>> BEGIN

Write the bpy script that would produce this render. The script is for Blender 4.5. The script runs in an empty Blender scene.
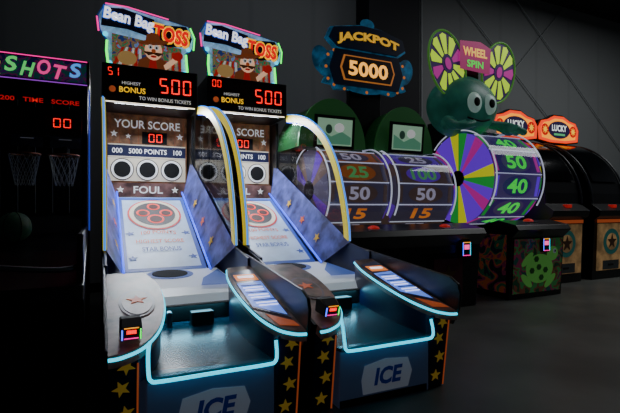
import bpy, math, random
from mathutils import Vector, Matrix
random.seed(4)
S=bpy.context.scene
COL=S.collection

# ---------------------------------------------------------------- materials
def lin(c):
    r=[]
    for v in c:
        v=v/255.0
        r.append(v/12.92 if v<=0.04045 else ((v+0.055)/1.055)**2.4)
    return (r[0],r[1],r[2],1.0)
_M={}
def M(name,c,rough=0.5,metal=0.0,emit=0.0,ec=None,noise=0.0,nscale=8.0):
    if name in _M: return _M[name]
    m=bpy.data.materials.new(name); m.use_nodes=True
    nt=m.node_tree; b=nt.nodes['Principled BSDF']
    b.inputs['Base Color'].default_value=lin(c)
    b.inputs['Roughness'].default_value=rough
    b.inputs['Metallic'].default_value=metal
    if emit>0:
        b.inputs['Emission Color'].default_value=lin(ec or c)
        b.inputs['Emission Strength'].default_value=emit
    if noise>0:
        tc=nt.nodes.new('ShaderNodeTexCoord'); n=nt.nodes.new('ShaderNodeTexNoise')
        n.inputs['Scale'].default_value=nscale; n.inputs['Detail'].default_value=4
        r=nt.nodes.new('ShaderNodeValToRGB')
        a=lin([max(0,v*(1-noise)) for v in c]); d=lin([min(255,v*(1+noise)) for v in c])
        r.color_ramp.elements[0].color=a; r.color_ramp.elements[1].color=d
        r.color_ramp.elements[0].position=.35; r.color_ramp.elements[1].position=.65
        nt.links.new(tc.outputs['Object'],n.inputs['Vector'])
        nt.links.new(n.outputs['Fac'],r.inputs['Fac'])
        nt.links.new(r.outputs['Color'],b.inputs['Base Color'])
        if emit>0: nt.links.new(r.outputs['Color'],b.inputs['Emission Color'])
    _M[name]=m
    return m
def Mmulti(name,cols,scale=6,emit=0.0,rough=.4,dist=1.5):
    if name in _M: return _M[name]
    m=bpy.data.materials.new(name); m.use_nodes=True
    nt=m.node_tree; b=nt.nodes['Principled BSDF']; b.inputs['Roughness'].default_value=rough
    tc=nt.nodes.new('ShaderNodeTexCoord'); n=nt.nodes.new('ShaderNodeTexNoise')
    n.inputs['Scale'].default_value=scale; n.inputs['Distortion'].default_value=dist; n.inputs['Detail'].default_value=1
    r=nt.nodes.new('ShaderNodeValToRGB'); r.color_ramp.interpolation='CONSTANT'
    while len(r.color_ramp.elements)<len(cols): r.color_ramp.elements.new(.5)
    for i,c in enumerate(cols):
        r.color_ramp.elements[i].position=0.0 if i==0 else .3+.4*i/len(cols)
        r.color_ramp.elements[i].color=lin(c)
    nt.links.new(tc.outputs['Object'],n.inputs['Vector']); nt.links.new(n.outputs['Fac'],r.inputs['Fac'])
    nt.links.new(r.outputs['Color'],b.inputs['Base Color'])
    if emit>0:
        nt.links.new(r.outputs['Color'],b.inputs['Emission Color']); b.inputs['Emission Strength'].default_value=emit
    _M[name]=m
    return m
def Macryl(name,ior,tint=(1,1,1)):
    m=bpy.data.materials.new(name); m.use_nodes=True
    nt=m.node_tree; nt.nodes.clear()
    o=nt.nodes.new('ShaderNodeOutputMaterial'); mx=nt.nodes.new('ShaderNodeMixShader')
    t=nt.nodes.new('ShaderNodeBsdfTransparent'); t.inputs[0].default_value=(*tint,1)
    g=nt.nodes.new('ShaderNodeBsdfGlossy'); g.inputs['Roughness'].default_value=.05
    f=nt.nodes.new('ShaderNodeFresnel'); f.inputs['IOR'].default_value=ior
    nt.links.new(f.outputs[0],mx.inputs[0]); nt.links.new(t.outputs[0],mx.inputs[1]); nt.links.new(g.outputs[0],mx.inputs[2])
    nt.links.new(mx.outputs[0],o.inputs[0]); return m
ACR=Macryl('clear_acrylic',1.35)
ACRG=Macryl('dome_acrylic',1.6,(.85,.85,1))  # bluish tint stands in for violet light inside the wheel covers
BLACK=M('black_laminate',(14,15,18),.35)
BLACKM=M('black_matte',(8,8,10),.7)
NAVY=M('navy_laminate',(22,28,66),.4)
STEEL=M('brushed_steel',(120,125,130),.35,1)
CYAN=M('cyan_led',(10,140,180),.4,0,1.9,(0,205,240))
BLUE=M('blue_led',(30,70,255),.4,0,1.8,(10,70,255))
LBLUE=M('light_blue_led',(70,150,255),.4,0,1.3,(20,130,255))
YEL=M('yellow_arch',(226,204,40),.4,0,.45)
YELS=M('yellow_star',(225,180,60),.5,0,.10)
REDL=M('red_led',(255,10,10),.4,0,2.2,(255,0,0))
WHT=M('white_print',(235,235,235),.5,0,.35)
WHTD=M('white_print_dim',(190,195,215),.5,0,.08)
BLKH=M('hole_black',(3,3,4),.9)

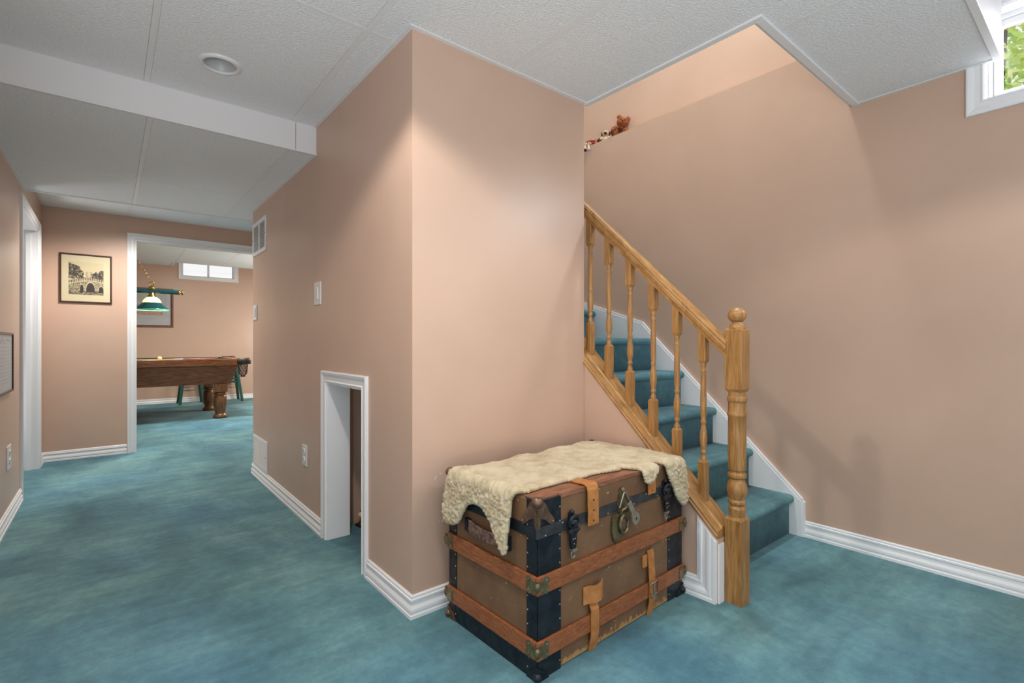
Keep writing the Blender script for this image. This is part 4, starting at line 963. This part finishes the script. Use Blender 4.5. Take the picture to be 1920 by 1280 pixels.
def pocket(x, y, dx, dy, corner_):
    o = MB(); R = .075; ang0 = math.atan2(dy, dx)
    rings = []
    for k in range(13):
        a = ang0-1.9+3.8*k/12; rings.append([(x+r*math.cos(a), y+r*math.sin(a), z) for r, z in ((R, PZ-.085), (R+.03, PZ-.08), (R+.034, PZ-.01), (R+.02, PZ+.010), (R-.004, PZ+.004))])
    o.loft(rings, 0, True); p = o.build('pocket', POCKET, tb, label='dark leather pocket with net')
    nb = MB(); n = 8
    def rad(q): return .062*(1-.18*q) if q < .8 else .062*(.856-2.6*(q-.8))
    for s in (1, -1):
        for k in range(n):
            nb.tube([(x+rad(q/8)*math.cos(2*PI*k/n+s*q*.22), y+rad(q/8)*math.sin(2*PI*k/n+s*q*.22), PZ-.085-.17*q/8) for q in range(9)], .005, 5)
    nb.lathe([(.030, PZ-.27), (.036, PZ-.262), (.030, PZ-.25)], (x, y, 0), 12)
    nb.build('net', POCKET, p)
for x, dx in ((PX0+.07, -1), (PX1-.0, 1)):
    for y, dy in ((PY0+.055, -1), (PY1-.055, 1)): pocket(x, y, dx, dy, True)
for y, dy in ((PY0+.05, -1), (PY1-.05, 1)): pocket((PX0+PX1)/2, y, 0, dy, False)
MB().sph((.585, 9.1, PZ+.001), .031, seg=18, rings=12).build('cue_ball', CREAM, label='cream cue ball on the pool table', cat='ball')
cue = thing('pool_cue', (.65, 8.275, PZ), 'pool cue with a pale shaft and red butt lying on the near rail', 'pool cue')
MB().tube([(.20, 8.27, PZ+.0065), (.70, 8.275, PZ+.0075)], .006, 10, rr=[.005, .0065]).build('shaft', CREAM, cue)
MB().tube([(.70, 8.275, PZ+.0075), (.80, 8.276, PZ+.008)], .007, 10).build('joint', PLAST, cue)
MB().tube([(.80, 8.276, PZ+.0085), (1.22, 8.28, PZ+.010)], .008, 10, rr=[.007, .0085]).build('butt', pm('red_butt_lacquer', (142, 62, 58), .25), cue)
# lamp over the table
LY, LZ2 = 8.87, 1.845
lp = thing('billiard_lamp', (.02, LY, LZ2), 'green and brass billiard lamp with glass shades hanging over the pool table', 'hanging lamp')
MB().tube([(-.76, LY, LZ2), (.80, LY, LZ2)], .032, 16).build('bar', SHADE, lp)
for s, x in ((1, .80), (-1, -.76)):
    MB().lathe([(.034, 0), (.040, s*.008), (.034, s*.016), (.020, s*.022), (.018, s*.030), (.034, s*.040), (.036, s*.052), (.022, s*.066), (.010, s*.072), (.008, s*.088), (.003, s*.10)], (x, LY, LZ2), 16, ax='x').build('end_finial', GOLD, lp)
for x in (.48, .02, -.44):
    MB().lathe([(.036, .03), (.046, .045), (.046, .058), (.030, .070), (.024, .085)], (x, LY, LZ2-.008), 16).build('bar_collar', GOLD, lp)
    sh = thing('shade', (x-.02, 0, 0), None, None); sh.parent = lp
    def L(name, prof, mat_, cap=True):
        mb = MB(); rings = [[(x+r*math.cos(a), LY+r*math.sin(a), z) for a in [k*2*PI/28 for k in range(28)]] for r, z in prof]
        mb.loft(rings, 0, True, cap=cap); return mb.build(name, mat_, sh)
    L('brass_neck', [(.030, 1.822), (.036, 1.81), (.032, 1.795), (.052, 1.775), (.054, 1.758)], GOLD)
    L('milk_glass_top', [(.052, 1.760), (.086, 1.735), (.106, 1.705), (.114, 1.676), (.111, 1.675), (.082, 1.733), (.050, 1.756)], GLOW, False)
    L('green_glass_cone', [(.112, 1.678), (.165, 1.622), (.203, 1.590), (.207, 1.577), (.205, 1.577), (.200, 1.588), (.163, 1.619), (.110, 1.674)], SHADE, False)
    L('shade_rim', [(.2075, 1.580), (.2085, 1.566), (.203, 1.566), (.202, 1.580), (.2075, 1.580)], SHADEI, False)
    MB().sph((x, LY, 1.665), .032, seg=12, rings=8).build('bulb', GLOW, sh)
    pl = lamp('billiard_bulb', 'POINT', (x, LY, 1.60), 5, (1, .88, .62), size=.03)
for x0, x1 in ((.48, .17), (-.44, -.13)):
    MB().tube([(x0+.03*math.cos(a), LY, 1.955+.03*math.sin(a)) for a in [k*2*PI/14 for k in range(14)]], .006, 6, closed=True).build('hanging_loop', GOLD, lp)
    n = 22; mb = MB(); p0 = Vector((x0, LY, 1.985)); p1 = Vector((x1, LY, 2.498)); d = (p1-p0)
    for k in range(n):
        c = p0+d*((k+.5)/n); u = d.normalized()*.017; v = (Vector((0, 1, 0)) if k % 2 else d.normalized().cross(Vector((0, 1, 0))))*.008
        mb.tube([tuple(c+u*math.cos(a)+v*math.sin(a)) for a in [q*2*PI/8 for q in range(8)]], .0025, 5, closed=True)
    mb.build('chain', GOLD, lp)
# stools
def stool(label, loc):
    t = thing('bar_stool', loc, label, 'stool', 'green stools behind the pool table')
    MB().lathe([(.15, .690), (.165, .695), (.170, .710), (.165, .724), (.14, .728)], (0, 0, 0), 24).build('seat', GREEN, t, world=False)
    for sx in (-1, 1):
        for sy in (-1, 1):
            a = Vector((sx*.10, sy*.10, .70)); b = Vector((sx*.185, sy*.185, 0)); w = .021
            MB().loft([[(p.x+i*w, p.y+j*w, p.z) for i, j in ((-1, -1), (1, -1), (1, 1), (-1, 1))] for p in (b, a)], 0, False).build('leg', GREEN, t, world=False)
    def at(z): return .185-(.085/.70)*z
    for z, ax in ((.36, 0), (.42, 0), (.30, 1), (.46, 1)):
        r = at(z)
        for s in (-1, 1):
            p, q = ((-r, s*r, z), (r, s*r, z)) if ax == 0 else ((s*r, -r, z), (s*r, r, z))
            MB().tube([p, q], .011, 8).build('rung', GREEN, t, world=False)
    return t
s1 = stool('dark green wooden stool behind the middle of the pool table', (1.145, 10.60, 0))
s2 = dup(s1, (1.755, 10.62, 0), 'dark green wooden stool standing beyond the pocket end of the pool table')
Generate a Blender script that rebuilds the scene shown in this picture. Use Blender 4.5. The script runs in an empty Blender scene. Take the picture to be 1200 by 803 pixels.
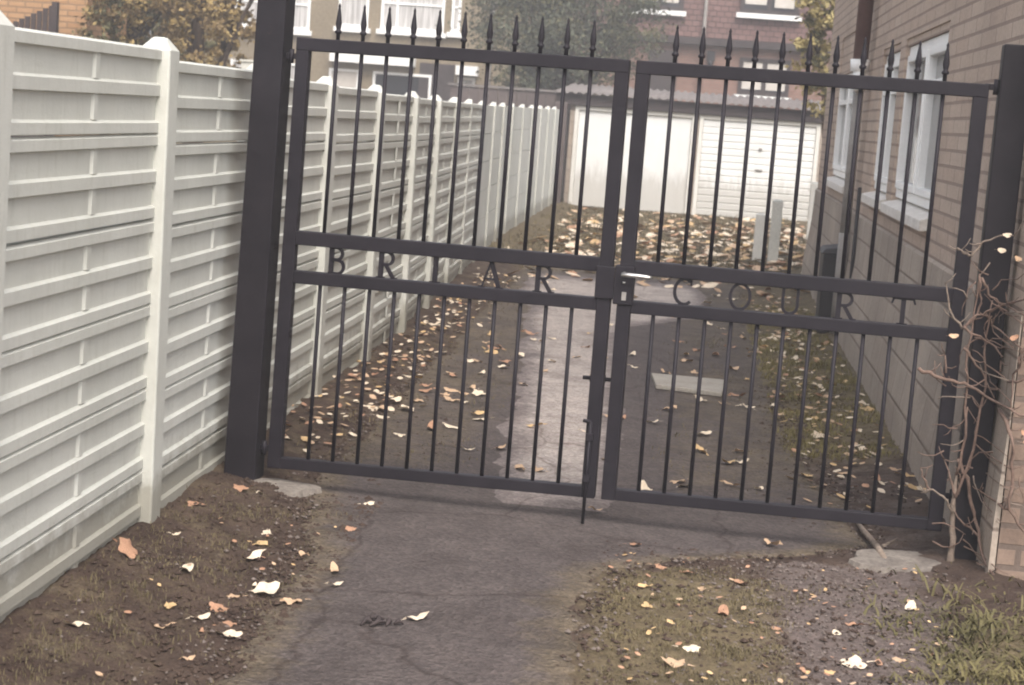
import bpy, bmesh, math, random
from mathutils import Vector, Matrix, noise
random.seed(7)
R = math.radians
S = bpy.context.scene
HAZE=.0062
COL = S.collection
ORG = {}

# ------------------------------------------------------------------ helpers
class MB:
    def __init__(s): s.v=[]; s.f=[]; s.m=[]; s.sm=[]; s.mi=0; s.smooth=False
    def add(s, vs, fs):
        o=len(s.v); s.v+= [tuple(p) for p in vs]
        for f in fs:
            s.f.append([i+o for i in f]); s.m.append(s.mi); s.sm.append(s.smooth)
        return s
    def box(s, x0,x1,y0,y1,z0,z1):
        return s.hexa([(x0,y0,z0),(x1,y0,z0),(x1,y1,z0),(x0,y1,z0),(x0,y0,z1),(x1,y0,z1),(x1,y1,z1),(x0,y1,z1)])
    def hexa(s, p):
        return s.add(p,[(0,3,2,1),(4,5,6,7),(0,1,5,4),(1,2,6,5),(2,3,7,6),(3,0,4,7)])
    def obox(s, o, a, b, c):
        """box from corner o spanned by vectors a,b,c (right handed)"""
        o,a,b,c=Vector(o),Vector(a),Vector(b),Vector(c)
        return s.hexa([o,o+a,o+a+b,o+b,o+c,o+a+c,o+a+b+c,o+b+c])
    def tube(s, pts, rad, n=8, cap=True):
        pts=[Vector(p) for p in pts]
        if not hasattr(rad,'__len__'): rad=[rad]*len(pts)
        sm=s.smooth; s.smooth=True
        up=Vector((0.13,0.21,0.97)); vs=[]; fs=[]
        for i,p in enumerate(pts):
            d=(pts[min(i+1,len(pts)-1)]-pts[max(i-1,0)]).normalized()
            u=d.cross(up)
            if u.length<0.05: u=d.cross(Vector((1,0,0)))
            u.normalize(); w=d.cross(u)
            for k in range(n):
                a=2*math.pi*k/n; vs.append(p+(u*math.cos(a)+w*math.sin(a))*rad[i])
        for i in range(len(pts)-1):
            for k in range(n):
                k2=(k+1)%n
                fs.append((i*n+k,i*n+k2,(i+1)*n+k2,(i+1)*n+k))
        if cap:
            fs.append(tuple(range(n))[::-1]); fs.append(tuple(range((len(pts)-1)*n,len(pts)*n)))
        s.add(vs,fs); s.smooth=sm; return s
    def lathe(s, c, prof, n=12, sx=1, sy=1):
        c=Vector(c); vs=[]; fs=[]
        sm=s.smooth; s.smooth=True
        for r,z in prof:
            for k in range(n):
                a=2*math.pi*k/n; vs.append(c+Vector((r*sx*math.cos(a),r*sy*math.sin(a),z)))
        for i in range(len(prof)-1):
            for k in range(n):
                k2=(k+1)%n; fs.append((i*n+k,i*n+k2,(i+1)*n+k2,(i+1)*n+k))
        fs.append(tuple(range(n))[::-1]); fs.append(tuple(range((len(prof)-1)*n,len(prof)*n)))
        s.add(vs,fs); s.smooth=sm; return s
    def prism(s, poly, y0, y1, ax='y'):
        """poly: (a,b) list extruded along an axis"""
        def P(a,b,t):
            return {'y':(a,t,b),'x':(t,a,b),'z':(a,b,t)}[ax]
        n=len(poly); vs=[P(a,b,y0) for a,b in poly]+[P(a,b,y1) for a,b in poly]
        fs=[tuple(range(n)),tuple(range(n,2*n))[::-1]]+[(i,i+n,(i+1)%n+n,(i+1)%n) for i in range(n)]
        return s.add(vs,fs)
    def warp(s, fn):
        s.v=[tuple(fn(*p)) for p in s.v]; return s
    def build(s, name, mats, parent=None, bevel=0, loc=None):
        if not isinstance(mats,(list,tuple)): mats=[mats]
        o0=Vector(ORG[parent.name]) if parent is not None else Vector(loc or (0,0,0))
        me=bpy.data.meshes.new(name)
        me.from_pydata([tuple(Vector(p)-o0) for p in s.v],[],s.f)
        for m in mats: me.materials.append(m)
        me.polygons.foreach_set('material_index',s.m)
        me.polygons.foreach_set('use_smooth',s.sm)
        bm=bmesh.new(); bm.from_mesh(me); bmesh.ops.recalc_face_normals(bm,faces=bm.faces); bm.to_mesh(me); bm.free()
        me.update()
        o=bpy.data.objects.new(name,me); COL.objects.link(o)
        if parent is not None: o.parent=parent
        else: o.location=o0
        ORG[o.name]=tuple(o0)
        if bevel:
            b=o.modifiers.new('bevel','BEVEL'); b.width=bevel; b.segments=2; b.limit_method='ANGLE'; b.angle_limit=R(40)
        return o

def tag(o,label=None,cat=None,group=None,kind=None):
    if label: o['label']=label
    if cat: o['category']=cat
    if group: o['group']=group
    if kind: o['kind']=kind
    return o
def thing(name,label,cat,loc,group=None):
    o=bpy.data.objects.new(name,None); COL.objects.link(o); o.location=loc; o.empty_display_size=.1
    ORG[o.name]=tuple(loc); return tag(o,label,cat,group)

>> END

• **What to work on**: Up to and including the line that contains "COL=S.collection", print the records above exactly from their first line, without any pictures.

• **Solved exercise**:
Write the bpy script that would produce this render. The script is for Blender 4.5. The script runs in an empty Blender scene.
import bpy, math, random
from mathutils import Vector, Matrix
random.seed(4)
S=bpy.context.scene
COL=S.collection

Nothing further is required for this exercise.